**REQUIRED WORK:** The lines from the top of the material through the line with "CEILING = 2.85" are to be set down exactly. Leave the pictures out.

**COLLECTED DATA:**
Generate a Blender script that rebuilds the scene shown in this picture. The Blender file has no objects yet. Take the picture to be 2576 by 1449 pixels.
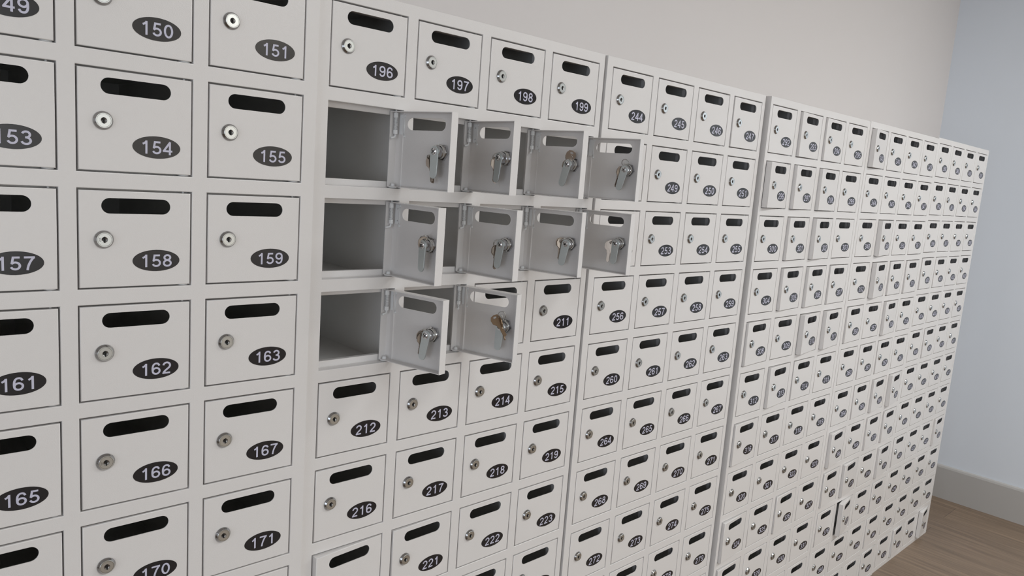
import bpy, bmesh, math, random
from mathutils import Vector, Matrix
from mathutils.geometry import tessellate_polygon

# ------------------------------------------------------------------ camera, world, lights, exposure
S = bpy.context.scene
COL = S.collection
GROUND = 1.733                       # first opening row's top edge above the floor
S.view_settings.view_transform = 'Standard'
S.view_settings.look = 'None'
S.view_settings.exposure = -0.07
S.view_settings.gamma = 1.0
S.view_settings.use_curve_mapping = False
S.cycles.use_denoising = True
S.cycles.max_bounces = 8
S.cycles.diffuse_bounces = 5
S.cycles.glossy_bounces = 4
S.cycles.sample_clamp_indirect = 4.0
S.cycles.caustics_reflective = False
S.cycles.caustics_refractive = False

CAMERA_AXES = ((0.733952592208098, -0.6751852269331563, 0.0737461980175341),
               (-0.04670557040109468, -0.15849312389736947, -0.9862547943461423),
               (0.6775929324338673, 0.7204199046446949, -0.1478613502819353))
cam_data = bpy.data.cameras.new('camera')
cam = bpy.data.objects.new('camera', cam_data)
COL.objects.link(cam)
ax, ay, az = (Vector(v) for v in CAMERA_AXES)
cam.matrix_world = Matrix(((ax.x, -ay.x, -az.x, -0.56268),
                           (ax.y, -ay.y, -az.y, -1.02516),
                           (ax.z, -ay.z, -az.z, GROUND - 0.23665),
                           (0, 0, 0, 1)))
cam_data.sensor_width = 36.0
cam_data.lens = 1873.7 * 36.0 / 2576.0
cam_data.clip_start = 0.02
S.camera = cam

world = bpy.data.worlds.new('world')
S.world = world
world.use_nodes = True
world.node_tree.nodes['Background'].inputs[0].default_value = (0.8, 0.86, 1.0, 1)
world.node_tree.nodes['Background'].inputs[1].default_value = 0.05

CEILING = 2.85


def area_light(name, loc, aim, size, size_y, power, color):
    l = bpy.data.lights.new(name, 'AREA')
    l.shape = 'RECTANGLE'
    l.size = size
    l.size_y = size_y
    l.energy = power
    l.color = color
    o = bpy.data.objects.new(name, l)
    o.location = loc
    o.rotation_euler = (Vector(aim) - Vector(loc)).to_track_quat('-Z', 'Y').to_euler()
    COL.objects.link(o)
    return o


# name, place, aim, width, height, watts, colour
LIGHTS = [
    ('window_daylight', (-1.6, -6.9, 1.45), (-1.6, 0, 1.45), 4.0, 2.2, 100, (0.66, 0.71, 0.73)),
    ('window_daylight', (3.2, -6.9, 1.45), (3.2, 0, 1.45), 4.4, 2.2, 100, (0.25, 0.235, 0.21)),
    ('window_daylight', (-4.0, -2.3, 1.25), (0, -2.3, 1.25), 2.6, 1.9, 100, (0.29, 0.325, 0.37)),
    ('ceiling_panel_lamp', (0.8, -2.2, CEILING - 0.03), (0.8, -2.2, 0), 1.2, 0.6, 40, (0.78, 0.81, 0.83)),
    ('ceiling_panel_lamp', (2.2, -5.3, CEILING - 0.03), (2.2, -5.3, 0), 0.35, 0.35, 40, (0.70, 0.66, 0.58)),
    ('ceiling_panel_lamp', (2.7, -1.9, CEILING - 0.03), (2.7, -1.9, 0), 1.2, 0.6, 40, (1.10, 1.10, 1.06)),
]
for spec in LIGHTS:
    area_light(*spec)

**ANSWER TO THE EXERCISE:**
Generate a Blender script that rebuilds the scene shown in this picture. The Blender file has no objects yet. Take the picture to be 2576 by 1449 pixels.
import bpy, bmesh, math, random
from mathutils import Vector, Matrix
from mathutils.geometry import tessellate_polygon

# ------------------------------------------------------------------ camera, world, lights, exposure
S = bpy.context.scene
COL = S.collection
GROUND = 1.733                       # first opening row's top edge above the floor
S.view_settings.view_transform = 'Standard'
S.view_settings.look = 'None'
S.view_settings.exposure = -0.07
S.view_settings.gamma = 1.0
S.view_settings.use_curve_mapping = False
S.cycles.use_denoising = True
S.cycles.max_bounces = 8
S.cycles.diffuse_bounces = 5
S.cycles.glossy_bounces = 4
S.cycles.sample_clamp_indirect = 4.0
S.cycles.caustics_reflective = False
S.cycles.caustics_refractive = False

CAMERA_AXES = ((0.733952592208098, -0.6751852269331563, 0.0737461980175341),
               (-0.04670557040109468, -0.15849312389736947, -0.9862547943461423),
               (0.6775929324338673, 0.7204199046446949, -0.1478613502819353))
cam_data = bpy.data.cameras.new('camera')
cam = bpy.data.objects.new('camera', cam_data)
COL.objects.link(cam)
ax, ay, az = (Vector(v) for v in CAMERA_AXES)
cam.matrix_world = Matrix(((ax.x, -ay.x, -az.x, -0.56268),
                           (ax.y, -ay.y, -az.y, -1.02516),
                           (ax.z, -ay.z, -az.z, GROUND - 0.23665),
                           (0, 0, 0, 1)))
cam_data.sensor_width = 36.0
cam_data.lens = 1873.7 * 36.0 / 2576.0
cam_data.clip_start = 0.02
S.camera = cam

world = bpy.data.worlds.new('world')
S.world = world
world.use_nodes = True
world.node_tree.nodes['Background'].inputs[0].default_value = (0.8, 0.86, 1.0, 1)
world.node_tree.nodes['Background'].inputs[1].default_value = 0.05

CEILING = 2.85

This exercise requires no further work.